Toujours est-il que dans l’optique de préparer une intervention sérieuse, j’ai passé les quinze derniers jours à acheter presque quotidiennement la presse, à décortiquer chaque article en lien avec mon sujet, à faire des recherches sur Internet, et à passer des heures plongé dans mon dictionnaire franco-italien, car le problème de la langue était finalement ce qui m’inquiétait le plus !

Alors je ne vais pas vous raconter que ma présentation orale s’est faite sans stress, je ne vais pas vous dire non plus que je n’ai pas tremblé pendant les premières minutes de parole, je ne vous dirai pas que je n’ai pas fait tomber mes feuilles par terre en voulant changer de page… mais heureusement les élèves présents (une petite centaine) ont été vraiment très sympas, m’ont bien mis à l’aise, et surtout ils m’ont poliment écouté ! J’ai parlé une trentaine de minutes environ, puis le lecteur permanent de français du lycée a également pris la parole, et enfin nous avons répondu à quelques questions. Mais pour moi, le moment le plus intéressant de cette matinée a été la discussion qui a suivi la diffusion du film. Je crois que je n’ai jamais autant regretté de ne pas mieux parler italien – car argumenter dans une langue étrangère est réellement difficile : il faut penser et traduire en même temps ! – Nous avons parlé de sujets aussi variés que la notion d’identité, de justice, et, justement, de démocratie. A une fille qui se demandait ce qu’elle pouvait faire elle pour changer les choses, j’ai répondu : « Justement ça. En parler ». D’où le titre de ce message. Et puis bien sûr les jeunes se sont mis à discuter de la situation dans leur propre pays, ce qui était passionnant pour moi à écouter.

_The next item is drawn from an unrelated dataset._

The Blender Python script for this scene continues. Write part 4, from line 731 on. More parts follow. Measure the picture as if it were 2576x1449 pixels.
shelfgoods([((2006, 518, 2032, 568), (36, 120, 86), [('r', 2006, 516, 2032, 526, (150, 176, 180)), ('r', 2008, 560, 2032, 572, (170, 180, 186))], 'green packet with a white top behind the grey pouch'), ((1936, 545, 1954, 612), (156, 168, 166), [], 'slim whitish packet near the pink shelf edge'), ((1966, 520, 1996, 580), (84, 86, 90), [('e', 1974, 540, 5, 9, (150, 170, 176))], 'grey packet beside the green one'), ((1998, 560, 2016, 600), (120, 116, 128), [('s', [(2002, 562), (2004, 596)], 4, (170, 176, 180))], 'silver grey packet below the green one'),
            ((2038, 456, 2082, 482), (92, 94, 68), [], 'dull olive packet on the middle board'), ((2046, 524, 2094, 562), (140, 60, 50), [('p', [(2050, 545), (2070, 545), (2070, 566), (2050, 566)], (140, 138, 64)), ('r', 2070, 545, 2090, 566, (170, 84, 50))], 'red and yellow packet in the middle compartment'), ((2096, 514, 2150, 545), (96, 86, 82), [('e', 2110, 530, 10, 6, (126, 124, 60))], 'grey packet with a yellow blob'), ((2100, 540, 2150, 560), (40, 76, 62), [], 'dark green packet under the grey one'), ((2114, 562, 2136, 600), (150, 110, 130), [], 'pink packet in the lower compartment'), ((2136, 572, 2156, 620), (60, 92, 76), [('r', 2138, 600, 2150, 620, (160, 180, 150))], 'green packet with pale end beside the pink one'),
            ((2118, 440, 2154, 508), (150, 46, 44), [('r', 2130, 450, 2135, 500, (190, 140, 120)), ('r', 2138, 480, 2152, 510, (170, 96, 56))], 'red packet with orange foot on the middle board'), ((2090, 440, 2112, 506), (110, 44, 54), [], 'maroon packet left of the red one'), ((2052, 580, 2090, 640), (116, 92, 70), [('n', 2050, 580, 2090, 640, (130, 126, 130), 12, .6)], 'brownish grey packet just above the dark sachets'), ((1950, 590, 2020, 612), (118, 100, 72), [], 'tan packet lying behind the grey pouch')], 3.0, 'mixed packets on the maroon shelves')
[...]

Cette assemblée a donc été formidable, car non seulement j’ai appris beaucoup de choses sur l’Italie, mais en plus je pense avoir gagné l’estime de mes élèves, car ils ont vu qu’à mon tour je prenais des risques en parlant leur langue. Je suis d'ailleurs prêt à parier que désormais ils auront moins peur de parler en classe.